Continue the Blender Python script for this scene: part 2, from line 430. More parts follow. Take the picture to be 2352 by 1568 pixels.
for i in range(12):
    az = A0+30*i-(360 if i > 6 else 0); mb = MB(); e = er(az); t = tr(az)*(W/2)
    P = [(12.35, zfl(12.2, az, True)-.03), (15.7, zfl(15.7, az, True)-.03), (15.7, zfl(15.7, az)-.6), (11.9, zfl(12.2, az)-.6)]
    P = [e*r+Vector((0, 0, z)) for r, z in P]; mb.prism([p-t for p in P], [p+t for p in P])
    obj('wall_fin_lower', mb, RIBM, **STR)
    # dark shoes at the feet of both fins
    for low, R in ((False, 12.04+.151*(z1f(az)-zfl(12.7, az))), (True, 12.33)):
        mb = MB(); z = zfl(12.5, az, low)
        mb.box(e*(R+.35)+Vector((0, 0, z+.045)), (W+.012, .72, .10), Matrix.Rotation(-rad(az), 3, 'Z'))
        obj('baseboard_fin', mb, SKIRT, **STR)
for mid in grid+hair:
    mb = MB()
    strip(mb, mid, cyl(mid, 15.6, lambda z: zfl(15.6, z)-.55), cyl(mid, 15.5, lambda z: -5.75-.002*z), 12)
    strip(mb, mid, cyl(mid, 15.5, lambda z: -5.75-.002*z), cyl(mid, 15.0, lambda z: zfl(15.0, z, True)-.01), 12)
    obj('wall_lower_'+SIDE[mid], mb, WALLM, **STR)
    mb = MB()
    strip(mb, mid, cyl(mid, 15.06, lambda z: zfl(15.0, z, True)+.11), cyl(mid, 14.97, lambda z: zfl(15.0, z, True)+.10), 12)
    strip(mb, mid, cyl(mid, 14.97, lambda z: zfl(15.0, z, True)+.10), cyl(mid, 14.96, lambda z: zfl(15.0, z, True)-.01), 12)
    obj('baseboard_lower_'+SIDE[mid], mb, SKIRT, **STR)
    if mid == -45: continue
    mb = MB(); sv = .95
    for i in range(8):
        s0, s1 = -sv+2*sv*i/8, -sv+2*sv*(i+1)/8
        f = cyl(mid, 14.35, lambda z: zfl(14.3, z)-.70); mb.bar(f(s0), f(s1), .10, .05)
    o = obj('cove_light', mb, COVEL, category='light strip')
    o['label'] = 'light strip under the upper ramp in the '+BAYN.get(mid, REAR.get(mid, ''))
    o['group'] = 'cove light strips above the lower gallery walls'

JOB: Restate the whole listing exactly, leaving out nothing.

EXPECTED ANSWER:
Continue the Blender Python script for this scene: part 2, from line 430. More parts follow. Take the picture to be 2352 by 1568 pixels.
for i in range(12):
    az = A0+30*i-(360 if i > 6 else 0); mb = MB(); e = er(az); t = tr(az)*(W/2)
    P = [(12.35, zfl(12.2, az, True)-.03), (15.7, zfl(15.7, az, True)-.03), (15.7, zfl(15.7, az)-.6), (11.9, zfl(12.2, az)-.6)]
    P = [e*r+Vector((0, 0, z)) for r, z in P]; mb.prism([p-t for p in P], [p+t for p in P])
    obj('wall_fin_lower', mb, RIBM, **STR)
    # dark shoes at the feet of both fins
    for low, R in ((False, 12.04+.151*(z1f(az)-zfl(12.7, az))), (True, 12.33)):
        mb = MB(); z = zfl(12.5, az, low)
        mb.box(e*(R+.35)+Vector((0, 0, z+.045)), (W+.012, .72, .10), Matrix.Rotation(-rad(az), 3, 'Z'))
        obj('baseboard_fin', mb, SKIRT, **STR)
for mid in grid+hair:
    mb = MB()
    strip(mb, mid, cyl(mid, 15.6, lambda z: zfl(15.6, z)-.55), cyl(mid, 15.5, lambda z: -5.75-.002*z), 12)
    strip(mb, mid, cyl(mid, 15.5, lambda z: -5.75-.002*z), cyl(mid, 15.0, lambda z: zfl(15.0, z, True)-.01), 12)
    obj('wall_lower_'+SIDE[mid], mb, WALLM, **STR)
    mb = MB()
    strip(mb, mid, cyl(mid, 15.06, lambda z: zfl(15.0, z, True)+.11), cyl(mid, 14.97, lambda z: zfl(15.0, z, True)+.10), 12)
    strip(mb, mid, cyl(mid, 14.97, lambda z: zfl(15.0, z, True)+.10), cyl(mid, 14.96, lambda z: zfl(15.0, z, True)-.01), 12)
    obj('baseboard_lower_'+SIDE[mid], mb, SKIRT, **STR)
    if mid == -45: continue
    mb = MB(); sv = .95
    for i in range(8):
        s0, s1 = -sv+2*sv*i/8, -sv+2*sv*(i+1)/8
        f = cyl(mid, 14.35, lambda z: zfl(14.3, z)-.70); mb.bar(f(s0), f(s1), .10, .05)
    o = obj('cove_light', mb, COVEL, category='light strip')
    o['label'] = 'light strip under the upper ramp in the '+BAYN.get(mid, REAR.get(mid, ''))
    o['group'] = 'cove light strips above the lower gallery walls'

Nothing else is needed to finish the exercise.